The truth she wouldn't/couldn't acknowledge is that yes, having more women and minorities on the bench doubtless will change the judiciary. And?
Jon Kyl of Arizona focused on how she'd said in at least one speech that "I further accept that our experience as women and as people of color will in some ways affect our decisions." "The clear inference,'' he said, "is that this is a good thing this is happening. . . . That's the basis of concern a lot of people have.'' Sotomayor answered that in her 17 years on the bench, in "decision after decision, it's very clear I don't base my judgments on my personal experiences or my feelings or my biases.'' Which if true -- and I do happen to believe her -- still does not really respond to Kyl's question. He and Sessions and Graham seem to want assurances that go well beyond that; they want her to say she doesn't think women and minorities will be any different from the white guys who've always been in charge.
Sotomayor's Republican questioners clarified matters considerably by stating in no uncertain terms that they fear the future: Her speeches, Graham said, "represent the idea that there's a day coming when there will be more of us -- women and minorities -- and we're going to change the law.'' He also is honest in saying that the other big issue on the table is abortion.

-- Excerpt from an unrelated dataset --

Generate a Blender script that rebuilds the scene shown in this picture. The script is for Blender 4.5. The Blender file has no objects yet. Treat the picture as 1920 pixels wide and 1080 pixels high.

Contrary to other reports I've seen, Sotomayor did get rattled a couple of times on Tuesday. She did look silly pretending that as a board member of the Puerto Rican Defense Fund, she didn't know or care that the group was strongly pro-choice, and sillier yet telling Graham, on the subject of Islamic terrorists, that "I understand some of them have indicated women are not equal to men.'' But had she been forthcoming about either her views on abortion or how a more diverse judiciary will change the legal landscape, Obama's nominee would not be on her way to confirmation.